* DIRECTION
Retype the data below without altering anything.

* GIVEN INFORMATION

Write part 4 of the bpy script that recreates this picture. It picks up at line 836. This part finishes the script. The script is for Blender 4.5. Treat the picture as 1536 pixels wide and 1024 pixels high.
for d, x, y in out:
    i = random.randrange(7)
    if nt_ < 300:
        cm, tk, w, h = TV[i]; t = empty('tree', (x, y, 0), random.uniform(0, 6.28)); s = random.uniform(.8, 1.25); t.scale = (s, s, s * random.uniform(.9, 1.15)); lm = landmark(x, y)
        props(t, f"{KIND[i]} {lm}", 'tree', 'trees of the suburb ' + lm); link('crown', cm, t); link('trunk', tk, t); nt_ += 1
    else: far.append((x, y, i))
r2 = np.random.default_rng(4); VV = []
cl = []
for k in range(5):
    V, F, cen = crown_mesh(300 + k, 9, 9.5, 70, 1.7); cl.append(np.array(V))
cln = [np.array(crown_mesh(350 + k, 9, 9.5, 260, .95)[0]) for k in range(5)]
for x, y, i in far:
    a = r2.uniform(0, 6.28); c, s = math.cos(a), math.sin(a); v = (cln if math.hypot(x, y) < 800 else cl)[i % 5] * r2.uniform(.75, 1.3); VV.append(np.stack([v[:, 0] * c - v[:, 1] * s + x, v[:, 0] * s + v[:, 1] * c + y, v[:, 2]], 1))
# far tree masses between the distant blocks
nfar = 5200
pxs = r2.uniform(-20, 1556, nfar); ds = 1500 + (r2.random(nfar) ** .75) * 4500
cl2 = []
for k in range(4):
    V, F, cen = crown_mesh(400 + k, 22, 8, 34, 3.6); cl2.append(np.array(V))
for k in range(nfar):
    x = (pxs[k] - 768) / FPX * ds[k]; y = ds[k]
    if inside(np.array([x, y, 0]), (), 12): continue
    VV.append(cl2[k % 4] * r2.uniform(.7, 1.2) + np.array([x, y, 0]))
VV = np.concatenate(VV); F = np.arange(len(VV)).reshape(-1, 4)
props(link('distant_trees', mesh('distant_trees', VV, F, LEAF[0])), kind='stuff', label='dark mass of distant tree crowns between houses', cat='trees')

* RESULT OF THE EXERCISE
Write part 4 of the bpy script that recreates this picture. It picks up at line 836. This part finishes the script. The script is for Blender 4.5. Treat the picture as 1536 pixels wide and 1024 pixels high.
for d, x, y in out:
    i = random.randrange(7)
    if nt_ < 300:
        cm, tk, w, h = TV[i]; t = empty('tree', (x, y, 0), random.uniform(0, 6.28)); s = random.uniform(.8, 1.25); t.scale = (s, s, s * random.uniform(.9, 1.15)); lm = landmark(x, y)
        props(t, f"{KIND[i]} {lm}", 'tree', 'trees of the suburb ' + lm); link('crown', cm, t); link('trunk', tk, t); nt_ += 1
    else: far.append((x, y, i))
r2 = np.random.default_rng(4); VV = []
cl = []
for k in range(5):
    V, F, cen = crown_mesh(300 + k, 9, 9.5, 70, 1.7); cl.append(np.array(V))
cln = [np.array(crown_mesh(350 + k, 9, 9.5, 260, .95)[0]) for k in range(5)]
for x, y, i in far:
    a = r2.uniform(0, 6.28); c, s = math.cos(a), math.sin(a); v = (cln if math.hypot(x, y) < 800 else cl)[i % 5] * r2.uniform(.75, 1.3); VV.append(np.stack([v[:, 0] * c - v[:, 1] * s + x, v[:, 0] * s + v[:, 1] * c + y, v[:, 2]], 1))
# far tree masses between the distant blocks
nfar = 5200
pxs = r2.uniform(-20, 1556, nfar); ds = 1500 + (r2.random(nfar) ** .75) * 4500
cl2 = []
for k in range(4):
    V, F, cen = crown_mesh(400 + k, 22, 8, 34, 3.6); cl2.append(np.array(V))
for k in range(nfar):
    x = (pxs[k] - 768) / FPX * ds[k]; y = ds[k]
    if inside(np.array([x, y, 0]), (), 12): continue
    VV.append(cl2[k % 4] * r2.uniform(.7, 1.2) + np.array([x, y, 0]))
VV = np.concatenate(VV); F = np.arange(len(VV)).reshape(-1, 4)
props(link('distant_trees', mesh('distant_trees', VV, F, LEAF[0])), kind='stuff', label='dark mass of distant tree crowns between houses', cat='trees')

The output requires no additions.